**TASK TO CARRY OUT**
An exact copy of all the data is required, with pictures left out.

++++

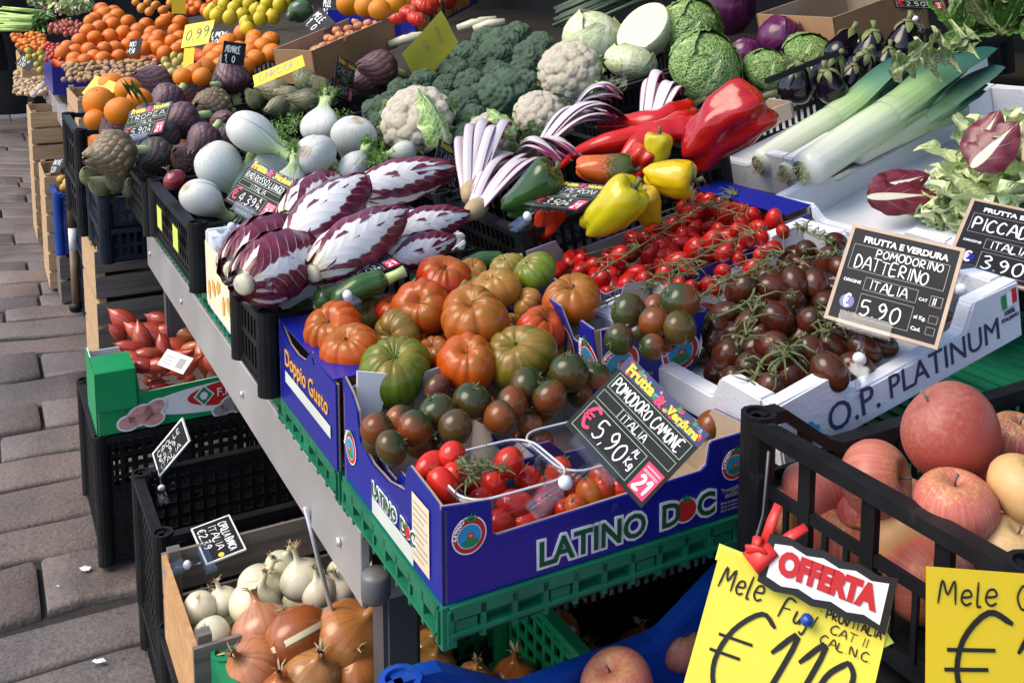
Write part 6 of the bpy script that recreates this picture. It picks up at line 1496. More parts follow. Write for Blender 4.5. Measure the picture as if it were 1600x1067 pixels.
fl = MB().grid(lambda u, v: tuple(PS(790 + 190 * u, 215 - 75 * u - 30 * v + 6 * sin(v * 9), .012 + .014 * sin(u * 14) * sin(v * 7))[0]), 22, 10)
tag(obj('plastic_film', fl.mesh('plastic_film', 'clear_plastic', False)), 'crumpled clear film under the cauliflowers', 'film')
# ================================================================== peppers
PB = make_pepper(1, 3, 1.25, .35, .2, bend=.1, crumple=.24); PY = make_pepper(2, 3, 1.0, .4, .12, bend=.06, crumple=.07); PG = make_pepper(3, 4, 1.35, .3, .1, bend=.12, crumple=.05)
PO = make_pepper(4, 3, 1.3, .2, .1, 'pepper_patch_skin', .05, .05); 
def pep(pr_, px, py, d, off, ax, spin, c, lab, s3=(1, 1, 1)):
    p, k = PS(px, py, off); s = d / 2 * k; put(pr_, aim(idir(*ax), spin, p, (s * s3[0], s * s3[1], s * s3[2])), lab, 'pepper', 'peppers in the black crate', c)
pep(PB, 1128, 195, 118, .035, (.75, -.62, .15), 4.1, (.36, .006, .008), 'huge glossy red pepper lying against the white leek box')
pep(PY, 1045, 278, 76, .0, (.85, .1, .35), 1.2, (.62, .42, .006), 'plump bright yellow pepper in front of the huge red one')
pep(PY, 1028, 236, 54, .01, (.1, -.9, .1), 2, (.5, .43, .015), 'small yellow-green pepper standing between the red ones')
pep(PG, 955, 330, 82, .0, (.6, -.62, .35), .4, (.5, .43, .008), 'long yellow-green pepper with a dark green base in front of the tag')
pep(PG, 832, 303, 76, .01, (.62, -.55, .2), 1.0, (.018, .06, .012), 'dark green pepper at the left end of the crate')
pep(PO, 945, 266, 60, .012, (.95, .05, .1), .8, (.5, .1, .015), 'orange pepper with a brown-green shoulder, lying level', (1, 1, 1.1))
pep(PY, 1010, 325, 60, -.035, (-.3, -.8, .3), 1, (.5, .32, .01), 'yellow pepper half buried beside the vine tomatoes')
pep(PB, 855, 345, 56, -.04, (.3, -.8, .3), 2, (.45, .03, .01), 'red pepper low under the dark green one')
pep(PB, 1000, 260, 60, -.02, (.3, -.8, .3), 4, (.45, .02, .01), 'red pepper buried behind the yellow ones')
def horn(pts, rr, lab, c, seed):
    W3 = [PS(x, y, o)[0] for x, y, o in pts]; pp = curve_pts(W3, 8); n = len(pp); rg = random.Random(seed)
    mb = MB().tube(pp, [rr * (min(1, (.12 + 2.2 * i / n)) * (1 - .25 * max(0, i / n - .8) * 5) * (1 + .06 * sin(i * .9 + seed))) for i in range(n)], 16, flat=.72)
    mb.v = [tuple(Vector(v) + Vector((0, 0, .006)) * nz(v[0] * 22, v[1] * 22, v[2] * 22, seed)) for v in mb.v]
    o = tag(obj('long_pepper', mb.mesh('long_pepper', 'pepper_skin'), None, None, c), lab, 'pepper', 'long peppers in the black crate')
    d = (pp[-1] - pp[-3]).normalized(); obj('stem', MB().lathe([(rr * .6, -.004), (rr * .5, .006), (rr * .22, .012), (rr * .2, .04), (rr * .28, .045), (0, .046)], 9).mesh('stem', 'vine_green'), o, aim(d, 0, pp[-1] - d * .002))
horn([(868, 268, .015), (905, 238, .02), (975, 218, .025), (1040, 200, .03), (1085, 180, .035)], .028, 'long red horn pepper running up behind the orange one', (.5, .012, .008), 1)
horn([(930, 200, .025), (975, 190, .03), (1030, 185, .032), (1080, 165, .035)], .022, 'long red horn pepper uppermost at the back of the pile', (.46, .01, .008), 2)
horn([(960, 255, .0), (1000, 225, .02), (1050, 205, .028), (1090, 195, .03)], .027, 'long red horn pepper in the shade of the huge red one', (.42, .008, .008), 3)
# ================================================================== leeks
def leek(x0, y0, x1, y1, z0, z1, rr, lab, seed, fan=.06):
    rg = random.Random(seed); a, b = PM(x0, y0, MK, z0)[0], PM(x1, y1, MK, z1)[0]; d = (b - a); L = d.length; d.normalize(); up = MK.to_3x3() @ Vector((0, 0, 1)); sd_ = d.cross(up).normalized(); n = 26
    pts = [a + d * L * .8 * i / n + up * .006 * sin(pi * i / n) for i in range(n + 1)]
    mb = MB().tube(pts, [rr * (.7 if i == 0 else 1.0 + .12 * (i / n)) for i in range(n + 1)], 18)
    for i, u in enumerate(mb.uv):
        if u: mb.uv[i] = tuple((q[0], q[1] * .78) for q in u)
    o = tag(obj('leek', mb.mesh('leek', 'leek_skin')), lab, 'leek', 'leeks in the white box')
    for k in range(6):
        s = (k - 2.5) / 2.5; t0 = rg.uniform(.48, .6); ex = rg.uniform(.9, 1.06); bend = rg.uniform(-.02, .03)
        def gf(u, v):
            x = (u - .5) * 2; t = t0 + (ex - t0) * v; w = rr * (1.12 + .9 * v) * (1 if v < .85 else 1 - (v - .85) * 2)
            cen = a + d * L * t + sd_ * (fan * s * v * v) + up * (.006 * sin(pi * min(1, t)) + bend * v * v + .006 * k * v)
            ang = x * (1.5 - 1.0 * v)
            return tuple(cen + sd_ * sin(ang) * w * (1 - .1 * v) + up * (cos(ang) * rr * (1.1 - .5 * v) * (1 if k % 2 else -1 + 1.6 * v)))
        m = MB().grid(gf, 10, 12)
        m.uv = [tuple((q[0], t0 * .95 + q[1] * (1 - t0 * .9)) for q in u) for u in m.uv]
        obj('leaf', m.mesh('leaf', 'leek_skin'), o)
    rt = MB()
    for i in range(16):
        an = rg.uniform(0, 6.28); q = a + (sd_ * cos(an) + up * sin(an)) * rr * .4; rt.tube([q, q - d * .012 + up * rg.uniform(-.006, .006), q - d * .02 + sd_ * rg.uniform(-.01, .01)], [.0016, .001, .0005], 4)
    obj('roots', rt.mesh('roots', 'dry_leaf', False), o)
leek(1186, 258, 1410, 128, .085, .1, .0285, 'leek nearest the aubergines, with yellowish light on its shaft', 1, .03)
leek(1255, 270, 1500, 118, .105, .12, .035, 'biggest leek, lying on top with broad blue-green leaves', 2, .055)
leek(1228, 272, 1475, 140, .075, .085, .028, 'leek under the biggest one', 3, .04)
leek(1330, 240, 1535, 148, .075, .08, .029, 'leek at the right with its dark leaves below the biggest one', 4, .04)
def leaf(M, L, Wd, m, lab=None, cat=None, parent=None, curl=.2, ruf=.05, seed=1, cup=.3, name='leaf', shape=.55, group=None):
    o = obj(name, leaf_sheet(L, Wd, curl, ruf, seed, cup=cup, shape=shape).mesh(name, m), parent, M)
    return tag(o, lab, cat, group) if lab else o
leaf(aim(idir(.6, -.6, .1), 1, PS(1392, 118, .06)[0]), .13, .022, 'pale_spinach_leaf', 'dry curled leek leaf sticking up behind the biggest leek', 'leaf', curl=.3)
leaf(aim(idir(.7, -.25, .2), 2, PS(1440, 98, .06)[0]), .12, .03, 'pale_spinach_leaf', 'pinkish dry leaf above the leaves of the biggest leek', 'leaf', curl=.3)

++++

**COMPLETE OUTPUT**
Write part 6 of the bpy script that recreates this picture. It picks up at line 1496. More parts follow. Write for Blender 4.5. Measure the picture as if it were 1600x1067 pixels.
fl = MB().grid(lambda u, v: tuple(PS(790 + 190 * u, 215 - 75 * u - 30 * v + 6 * sin(v * 9), .012 + .014 * sin(u * 14) * sin(v * 7))[0]), 22, 10)
tag(obj('plastic_film', fl.mesh('plastic_film', 'clear_plastic', False)), 'crumpled clear film under the cauliflowers', 'film')
# ================================================================== peppers
PB = make_pepper(1, 3, 1.25, .35, .2, bend=.1, crumple=.24); PY = make_pepper(2, 3, 1.0, .4, .12, bend=.06, crumple=.07); PG = make_pepper(3, 4, 1.35, .3, .1, bend=.12, crumple=.05)
PO = make_pepper(4, 3, 1.3, .2, .1, 'pepper_patch_skin', .05, .05); 
def pep(pr_, px, py, d, off, ax, spin, c, lab, s3=(1, 1, 1)):
    p, k = PS(px, py, off); s = d / 2 * k; put(pr_, aim(idir(*ax), spin, p, (s * s3[0], s * s3[1], s * s3[2])), lab, 'pepper', 'peppers in the black crate', c)
pep(PB, 1128, 195, 118, .035, (.75, -.62, .15), 4.1, (.36, .006, .008), 'huge glossy red pepper lying against the white leek box')
pep(PY, 1045, 278, 76, .0, (.85, .1, .35), 1.2, (.62, .42, .006), 'plump bright yellow pepper in front of the huge red one')
pep(PY, 1028, 236, 54, .01, (.1, -.9, .1), 2, (.5, .43, .015), 'small yellow-green pepper standing between the red ones')
pep(PG, 955, 330, 82, .0, (.6, -.62, .35), .4, (.5, .43, .008), 'long yellow-green pepper with a dark green base in front of the tag')
pep(PG, 832, 303, 76, .01, (.62, -.55, .2), 1.0, (.018, .06, .012), 'dark green pepper at the left end of the crate')
pep(PO, 945, 266, 60, .012, (.95, .05, .1), .8, (.5, .1, .015), 'orange pepper with a brown-green shoulder, lying level', (1, 1, 1.1))
pep(PY, 1010, 325, 60, -.035, (-.3, -.8, .3), 1, (.5, .32, .01), 'yellow pepper half buried beside the vine tomatoes')
pep(PB, 855, 345, 56, -.04, (.3, -.8, .3), 2, (.45, .03, .01), 'red pepper low under the dark green one')
pep(PB, 1000, 260, 60, -.02, (.3, -.8, .3), 4, (.45, .02, .01), 'red pepper buried behind the yellow ones')
def horn(pts, rr, lab, c, seed):
    W3 = [PS(x, y, o)[0] for x, y, o in pts]; pp = curve_pts(W3, 8); n = len(pp); rg = random.Random(seed)
    mb = MB().tube(pp, [rr * (min(1, (.12 + 2.2 * i / n)) * (1 - .25 * max(0, i / n - .8) * 5) * (1 + .06 * sin(i * .9 + seed))) for i in range(n)], 16, flat=.72)
    mb.v = [tuple(Vector(v) + Vector((0, 0, .006)) * nz(v[0] * 22, v[1] * 22, v[2] * 22, seed)) for v in mb.v]
    o = tag(obj('long_pepper', mb.mesh('long_pepper', 'pepper_skin'), None, None, c), lab, 'pepper', 'long peppers in the black crate')
    d = (pp[-1] - pp[-3]).normalized(); obj('stem', MB().lathe([(rr * .6, -.004), (rr * .5, .006), (rr * .22, .012), (rr * .2, .04), (rr * .28, .045), (0, .046)], 9).mesh('stem', 'vine_green'), o, aim(d, 0, pp[-1] - d * .002))
horn([(868, 268, .015), (905, 238, .02), (975, 218, .025), (1040, 200, .03), (1085, 180, .035)], .028, 'long red horn pepper running up behind the orange one', (.5, .012, .008), 1)
horn([(930, 200, .025), (975, 190, .03), (1030, 185, .032), (1080, 165, .035)], .022, 'long red horn pepper uppermost at the back of the pile', (.46, .01, .008), 2)
horn([(960, 255, .0), (1000, 225, .02), (1050, 205, .028), (1090, 195, .03)], .027, 'long red horn pepper in the shade of the huge red one', (.42, .008, .008), 3)
# ================================================================== leeks
def leek(x0, y0, x1, y1, z0, z1, rr, lab, seed, fan=.06):
    rg = random.Random(seed); a, b = PM(x0, y0, MK, z0)[0], PM(x1, y1, MK, z1)[0]; d = (b - a); L = d.length; d.normalize(); up = MK.to_3x3() @ Vector((0, 0, 1)); sd_ = d.cross(up).normalized(); n = 26
    pts = [a + d * L * .8 * i / n + up * .006 * sin(pi * i / n) for i in range(n + 1)]
    mb = MB().tube(pts, [rr * (.7 if i == 0 else 1.0 + .12 * (i / n)) for i in range(n + 1)], 18)
    for i, u in enumerate(mb.uv):
        if u: mb.uv[i] = tuple((q[0], q[1] * .78) for q in u)
    o = tag(obj('leek', mb.mesh('leek', 'leek_skin')), lab, 'leek', 'leeks in the white box')
    for k in range(6):
        s = (k - 2.5) / 2.5; t0 = rg.uniform(.48, .6); ex = rg.uniform(.9, 1.06); bend = rg.uniform(-.02, .03)
        def gf(u, v):
            x = (u - .5) * 2; t = t0 + (ex - t0) * v; w = rr * (1.12 + .9 * v) * (1 if v < .85 else 1 - (v - .85) * 2)
            cen = a + d * L * t + sd_ * (fan * s * v * v) + up * (.006 * sin(pi * min(1, t)) + bend * v * v + .006 * k * v)
            ang = x * (1.5 - 1.0 * v)
            return tuple(cen + sd_ * sin(ang) * w * (1 - .1 * v) + up * (cos(ang) * rr * (1.1 - .5 * v) * (1 if k % 2 else -1 + 1.6 * v)))
        m = MB().grid(gf, 10, 12)
        m.uv = [tuple((q[0], t0 * .95 + q[1] * (1 - t0 * .9)) for q in u) for u in m.uv]
        obj('leaf', m.mesh('leaf', 'leek_skin'), o)
    rt = MB()
    for i in range(16):
        an = rg.uniform(0, 6.28); q = a + (sd_ * cos(an) + up * sin(an)) * rr * .4; rt.tube([q, q - d * .012 + up * rg.uniform(-.006, .006), q - d * .02 + sd_ * rg.uniform(-.01, .01)], [.0016, .001, .0005], 4)
    obj('roots', rt.mesh('roots', 'dry_leaf', False), o)
leek(1186, 258, 1410, 128, .085, .1, .0285, 'leek nearest the aubergines, with yellowish light on its shaft', 1, .03)
leek(1255, 270, 1500, 118, .105, .12, .035, 'biggest leek, lying on top with broad blue-green leaves', 2, .055)
leek(1228, 272, 1475, 140, .075, .085, .028, 'leek under the biggest one', 3, .04)
leek(1330, 240, 1535, 148, .075, .08, .029, 'leek at the right with its dark leaves below the biggest one', 4, .04)
def leaf(M, L, Wd, m, lab=None, cat=None, parent=None, curl=.2, ruf=.05, seed=1, cup=.3, name='leaf', shape=.55, group=None):
    o = obj(name, leaf_sheet(L, Wd, curl, ruf, seed, cup=cup, shape=shape).mesh(name, m), parent, M)
    return tag(o, lab, cat, group) if lab else o
leaf(aim(idir(.6, -.6, .1), 1, PS(1392, 118, .06)[0]), .13, .022, 'pale_spinach_leaf', 'dry curled leek leaf sticking up behind the biggest leek', 'leaf', curl=.3)
leaf(aim(idir(.7, -.25, .2), 2, PS(1440, 98, .06)[0]), .12, .03, 'pale_spinach_leaf', 'pinkish dry leaf above the leaves of the biggest leek', 'leaf', curl=.3)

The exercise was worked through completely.